Job » Copy out the material below in full, but not its images.

Supplied information »
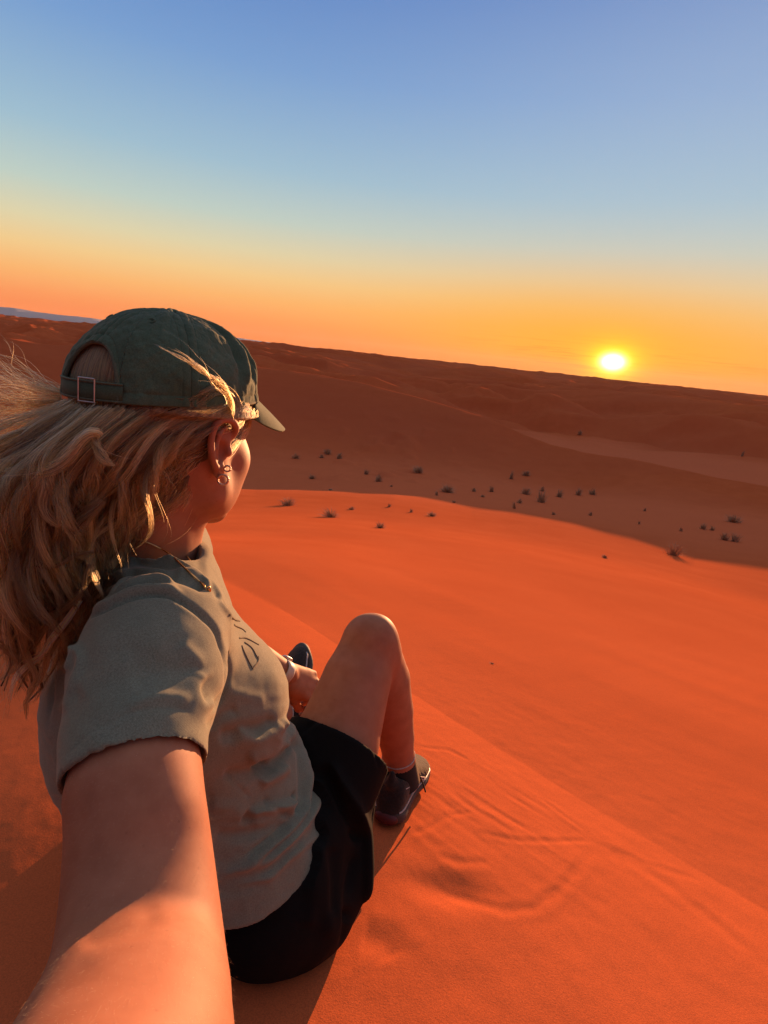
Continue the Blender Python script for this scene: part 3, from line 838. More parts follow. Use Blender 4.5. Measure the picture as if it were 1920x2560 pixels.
def build_tee():
    fd = Field((-.62, .25, -.12), (.12, 1.05, .78), .0025)
    # a little bust and belly
    fd.mesh(*loft_mesh(TR, n=72, sub=8, power=2.1), k=0)
    f, s = tframe(R(30))
    bc = TR[5][0] + TR[5][1] * .44 + ZUP * .0
    fd.ell(bc + s * .050, (f, s, ZUP), (.070, .064, .068), .05)
    fd.ell(bc - s * .055 - f * .02 - ZUP * .035, (f, s, ZUP), (.060, .058, .060), .05)
    # shoulders
    fd.chain([TR[1][0] + TR[1][2] * .2, P(420, 1560, .575)], [.055, .058], .04)
    lsh = SH_L
    fd.chain([TR[1][0] - TR[1][2] * .2, lsh, lsh * .55 + ELB_L * .45], [.055, .062, .055], .04)
    fd.mesh(*loft_mesh(SLF[:-1], n=56, sub=8), k=.012)
    # open the sleeve, the neck and the hem
    ins = [(SLF[-3][0], SLF[-3][1] * .94, SLF[-3][2] * .92), (SLF[-2][0], SLF[-2][1] * .95, SLF[-2][2] * .95), (SLF[-1][0], SLF[-1][1] * 1.0, SLF[-1][2] * 1.0)]
    fd.mesh(*loft_mesh(ins, n=56, sub=6), k=0.001, mode='sub')
    # left sleeve end
    ld = unit(ELB_L - lsh); fd.cone(lsh * .45 + ELB_L * .55, ELB_L, .047, .050, .001, 'sub')
    c0, A0, B0 = TR[0]
    up = unit(P(400, 1340, .64) - P(392, 1440, .665))
    fd.mesh(*loft_mesh([(c0 - up * .014, A0 * .80, B0 * .84), (c0, A0 * .93, B0 * .93), (c0 + up * .05, A0 * 1.1, B0 * 1.1)], n=48, sub=4), k=0.004, mode='sub')
    p, q = fd.out(4)
    # crumples round the waist
    L = []
    def z3(*a): return [(500 + .3858 * x, 1500 + .3858 * y) for x, y in a]
    def z2(*a): return [(.5425 * x, 1300 + .5425 * y) for x, y in a]
    # bunched hem on the right
    L += [(z3((530, 760), (600, 850), (655, 930), (690, 1060), (700, 1200), (680, 1340), (600, 1480), (450, 1610), (300, 1720), (80, 1810)), 11, .0075),
          (z3((560, 800), (660, 880), (725, 1010), (755, 1130), (755, 1270), (720, 1390), (630, 1510), (480, 1650), (300, 1775)), 9, .0065),
          (z3((555, 860), (630, 960), (655, 1080), (665, 1200), (650, 1320), (570, 1450), (430, 1570), (250, 1690)), 7, -.0050),
          (z3((610, 830), (690, 940), (722, 1080), (728, 1220), (705, 1340), (620, 1480), (460, 1620), (300, 1740)), 6, -.0055),
          (z3((640, 930), (745, 1010), (790, 1180), (780, 1330), (770, 1500), (600, 1650), (440, 1790), (200, 1850)), 8, .004),
          (z3((520, 770), (560, 820), (560, 900), (520, 960)), 9, .007),
          (z3((350, 1130), (470, 1080), (560, 985), (585, 900)), 15, -.0065, -1),
          (z3((150, 1150), (350, 1120), (480, 1060)), 14, -.0055),
          (z3((230, 840), (360, 885), (450, 850), (530, 790)), 14, .0070, 1),
          (z3((300, 1040), (450, 990), (540, 900)), 18, .0065),
          (z3((380, 1190), (480, 1140), (575, 1070)), 14, .0060),
          (z3((300, 1390), (420, 1350), (560, 1330), (675, 1265)), 14, .0075, 1),
          (z3((400, 1290), (520, 1370), (600, 1400)), 7, -.0035),
          (z3((250, 1430), (430, 1400), (600, 1390)), 12, -.0045),
          (z3((150, 1120), (250, 1210), (330, 1290)), 4, -.0016),
          (z3((60, 1530), (250, 1530), (420, 1490), (560, 1430)), 14, -.0040),
          (z3((50, 1300), (200, 1340), (300, 1400)), 22, .0035),
          (z3((600, 1250), (640, 1310), (610, 1380)), 8, -.006)]
    # shoulder creases and seams
    L += [(z2((225, 960), (235, 860), (255, 740), (300, 610), (375, 480), (500, 400), (620, 352), (760, 345), (880, 398), (980, 480), (1025, 575), (1045, 680), (1030, 790), (985, 870), (920, 925)), 5, -.0050),
          (z2((240, 830), (275, 700), (330, 560), (400, 450), (520, 372), (640, 320), (760, 315), (860, 350)), 7, .0045),
          (z2((270, 640), (330, 500), (420, 400), (540, 330), (660, 292), (760, 300)), 5, -.0045),
          (z2((300, 560), (350, 470), (440, 370), (560, 300), (680, 262), (760, 275), (820, 325)), 7, .0050),
          (z2((440, 330), (560, 272), (690, 240), (800, 262), (900, 300), (950, 330)), 6, -.0045),
          (z2((440, 285), (560, 250), (700, 232), (830, 240), (930, 290)), 6, .0050),
          (z2((640, 150), (740, 165), (840, 215), (930, 280), (970, 320)), 6, .0055),
          (z2((600, 180), (720, 205), (830, 250)), 9, -.004),
          (z2((400, 320), (440, 350), (470, 360)), 3, -.0016), (z2((415, 310), (455, 340), (485, 350)), 3, -.0016),
          (z2((330, 560), (370, 640), (340, 760), (290, 900)), 10, .0035),
          (z2((300, 700), (330, 640), (350, 570)), 5, .004)]
    # sleeve: hem stitching, soft pulls
    L += [(z2((300, 1110), (400, 1000), (560, 905), (700, 868), (830, 870), (895, 905)), 2.6, -.0011),
          (z2((560, 870), (700, 820), (800, 815), (870, 850)), 12, .0018),
          (z2((940, 700), (900, 780), (930, 850), (990, 830)), 12, .0035, 1), (z2((830, 560), (900, 640), (950, 740)), 16, .0022),
          (z2((600, 760), (720, 700), (860, 690), (960, 720)), 22, -.0018),
          (z2((350, 800), (480, 700), (620, 640)), 26, .0016)]
    # pulls under the bust, chest front
    L += [(z2((960, 960), (1020, 900), (1100, 870)), 12, -.0030), (z2((1000, 1000), (1100, 985), (1210, 960), (1280, 915)), 18, -.0045),
          (z2((1010, 760), (1100, 800), (1230, 830)), 14, .002), (z2((950, 260), (1000, 330), (1030, 400), (1090, 470)), 5, .003),
          (z2((980, 330), (1060, 420), (1110, 480)), 4, -.002)]
    tn = unit(np.cross(TR[-1][1], TR[-1][2])); tn = tn * np.sign(tn @ (TR[-1][0] - TR[-2][0]))
    p = emboss(p, q, L, (TR[-1][0], tn))
    for _ in range(1): p = lap(p, q, .5)
    nr = vnorm(p, q)
    w = sstep(.75, .35, p[:, 2])
    p = p + nr * (0.0022 * (fbm(p[:, 0] * 24 + p[:, 1] * 9, p[:, 2] * 30 + p[:, 1] * 14, 61, 3)) * (0.5 + w))[:, None]
    return p, q
tp, tq = build_tee()
def sample(F_, p):
    q = p / F_.h - F_.i0; n = np.array(F_.a.shape) - 2
    q = np.clip(q, 0, n); i = q.astype(int); f = q - i; out = 0
    for dx in (0, 1):
        for dy in (0, 1):
            for dz in (0, 1):
                w = (f[:, 0] if dx else 1 - f[:, 0]) * (f[:, 1] if dy else 1 - f[:, 1]) * (f[:, 2] if dz else 1 - f[:, 2])
                out = out + w * F_.a[i[:, 0] + dx, i[:, 1] + dy, i[:, 2] + dz]
    return out
tshirt = mesh_obj('tshirt', tp, tq, TEE, person)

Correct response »
Continue the Blender Python script for this scene: part 3, from line 838. More parts follow. Use Blender 4.5. Measure the picture as if it were 1920x2560 pixels.
def build_tee():
    fd = Field((-.62, .25, -.12), (.12, 1.05, .78), .0025)
    # a little bust and belly
    fd.mesh(*loft_mesh(TR, n=72, sub=8, power=2.1), k=0)
    f, s = tframe(R(30))
    bc = TR[5][0] + TR[5][1] * .44 + ZUP * .0
    fd.ell(bc + s * .050, (f, s, ZUP), (.070, .064, .068), .05)
    fd.ell(bc - s * .055 - f * .02 - ZUP * .035, (f, s, ZUP), (.060, .058, .060), .05)
    # shoulders
    fd.chain([TR[1][0] + TR[1][2] * .2, P(420, 1560, .575)], [.055, .058], .04)
    lsh = SH_L
    fd.chain([TR[1][0] - TR[1][2] * .2, lsh, lsh * .55 + ELB_L * .45], [.055, .062, .055], .04)
    fd.mesh(*loft_mesh(SLF[:-1], n=56, sub=8), k=.012)
    # open the sleeve, the neck and the hem
    ins = [(SLF[-3][0], SLF[-3][1] * .94, SLF[-3][2] * .92), (SLF[-2][0], SLF[-2][1] * .95, SLF[-2][2] * .95), (SLF[-1][0], SLF[-1][1] * 1.0, SLF[-1][2] * 1.0)]
    fd.mesh(*loft_mesh(ins, n=56, sub=6), k=0.001, mode='sub')
    # left sleeve end
    ld = unit(ELB_L - lsh); fd.cone(lsh * .45 + ELB_L * .55, ELB_L, .047, .050, .001, 'sub')
    c0, A0, B0 = TR[0]
    up = unit(P(400, 1340, .64) - P(392, 1440, .665))
    fd.mesh(*loft_mesh([(c0 - up * .014, A0 * .80, B0 * .84), (c0, A0 * .93, B0 * .93), (c0 + up * .05, A0 * 1.1, B0 * 1.1)], n=48, sub=4), k=0.004, mode='sub')
    p, q = fd.out(4)
    # crumples round the waist
    L = []
    def z3(*a): return [(500 + .3858 * x, 1500 + .3858 * y) for x, y in a]
    def z2(*a): return [(.5425 * x, 1300 + .5425 * y) for x, y in a]
    # bunched hem on the right
    L += [(z3((530, 760), (600, 850), (655, 930), (690, 1060), (700, 1200), (680, 1340), (600, 1480), (450, 1610), (300, 1720), (80, 1810)), 11, .0075),
          (z3((560, 800), (660, 880), (725, 1010), (755, 1130), (755, 1270), (720, 1390), (630, 1510), (480, 1650), (300, 1775)), 9, .0065),
          (z3((555, 860), (630, 960), (655, 1080), (665, 1200), (650, 1320), (570, 1450), (430, 1570), (250, 1690)), 7, -.0050),
          (z3((610, 830), (690, 940), (722, 1080), (728, 1220), (705, 1340), (620, 1480), (460, 1620), (300, 1740)), 6, -.0055),
          (z3((640, 930), (745, 1010), (790, 1180), (780, 1330), (770, 1500), (600, 1650), (440, 1790), (200, 1850)), 8, .004),
          (z3((520, 770), (560, 820), (560, 900), (520, 960)), 9, .007),
          (z3((350, 1130), (470, 1080), (560, 985), (585, 900)), 15, -.0065, -1),
          (z3((150, 1150), (350, 1120), (480, 1060)), 14, -.0055),
          (z3((230, 840), (360, 885), (450, 850), (530, 790)), 14, .0070, 1),
          (z3((300, 1040), (450, 990), (540, 900)), 18, .0065),
          (z3((380, 1190), (480, 1140), (575, 1070)), 14, .0060),
          (z3((300, 1390), (420, 1350), (560, 1330), (675, 1265)), 14, .0075, 1),
          (z3((400, 1290), (520, 1370), (600, 1400)), 7, -.0035),
          (z3((250, 1430), (430, 1400), (600, 1390)), 12, -.0045),
          (z3((150, 1120), (250, 1210), (330, 1290)), 4, -.0016),
          (z3((60, 1530), (250, 1530), (420, 1490), (560, 1430)), 14, -.0040),
          (z3((50, 1300), (200, 1340), (300, 1400)), 22, .0035),
          (z3((600, 1250), (640, 1310), (610, 1380)), 8, -.006)]
    # shoulder creases and seams
    L += [(z2((225, 960), (235, 860), (255, 740), (300, 610), (375, 480), (500, 400), (620, 352), (760, 345), (880, 398), (980, 480), (1025, 575), (1045, 680), (1030, 790), (985, 870), (920, 925)), 5, -.0050),
          (z2((240, 830), (275, 700), (330, 560), (400, 450), (520, 372), (640, 320), (760, 315), (860, 350)), 7, .0045),
          (z2((270, 640), (330, 500), (420, 400), (540, 330), (660, 292), (760, 300)), 5, -.0045),
          (z2((300, 560), (350, 470), (440, 370), (560, 300), (680, 262), (760, 275), (820, 325)), 7, .0050),
          (z2((440, 330), (560, 272), (690, 240), (800, 262), (900, 300), (950, 330)), 6, -.0045),
          (z2((440, 285), (560, 250), (700, 232), (830, 240), (930, 290)), 6, .0050),
          (z2((640, 150), (740, 165), (840, 215), (930, 280), (970, 320)), 6, .0055),
          (z2((600, 180), (720, 205), (830, 250)), 9, -.004),
          (z2((400, 320), (440, 350), (470, 360)), 3, -.0016), (z2((415, 310), (455, 340), (485, 350)), 3, -.0016),
          (z2((330, 560), (370, 640), (340, 760), (290, 900)), 10, .0035),
          (z2((300, 700), (330, 640), (350, 570)), 5, .004)]
    # sleeve: hem stitching, soft pulls
    L += [(z2((300, 1110), (400, 1000), (560, 905), (700, 868), (830, 870), (895, 905)), 2.6, -.0011),
          (z2((560, 870), (700, 820), (800, 815), (870, 850)), 12, .0018),
          (z2((940, 700), (900, 780), (930, 850), (990, 830)), 12, .0035, 1), (z2((830, 560), (900, 640), (950, 740)), 16, .0022),
          (z2((600, 760), (720, 700), (860, 690), (960, 720)), 22, -.0018),
          (z2((350, 800), (480, 700), (620, 640)), 26, .0016)]
    # pulls under the bust, chest front
    L += [(z2((960, 960), (1020, 900), (1100, 870)), 12, -.0030), (z2((1000, 1000), (1100, 985), (1210, 960), (1280, 915)), 18, -.0045),
          (z2((1010, 760), (1100, 800), (1230, 830)), 14, .002), (z2((950, 260), (1000, 330), (1030, 400), (1090, 470)), 5, .003),
          (z2((980, 330), (1060, 420), (1110, 480)), 4, -.002)]
    tn = unit(np.cross(TR[-1][1], TR[-1][2])); tn = tn * np.sign(tn @ (TR[-1][0] - TR[-2][0]))
    p = emboss(p, q, L, (TR[-1][0], tn))
    for _ in range(1): p = lap(p, q, .5)
    nr = vnorm(p, q)
    w = sstep(.75, .35, p[:, 2])
    p = p + nr * (0.0022 * (fbm(p[:, 0] * 24 + p[:, 1] * 9, p[:, 2] * 30 + p[:, 1] * 14, 61, 3)) * (0.5 + w))[:, None]
    return p, q
tp, tq = build_tee()
def sample(F_, p):
    q = p / F_.h - F_.i0; n = np.array(F_.a.shape) - 2
    q = np.clip(q, 0, n); i = q.astype(int); f = q - i; out = 0
    for dx in (0, 1):
        for dy in (0, 1):
            for dz in (0, 1):
                w = (f[:, 0] if dx else 1 - f[:, 0]) * (f[:, 1] if dy else 1 - f[:, 1]) * (f[:, 2] if dz else 1 - f[:, 2])
                out = out + w * F_.a[i[:, 0] + dx, i[:, 1] + dy, i[:, 2] + dz]
    return out
tshirt = mesh_obj('tshirt', tp, tq, TEE, person)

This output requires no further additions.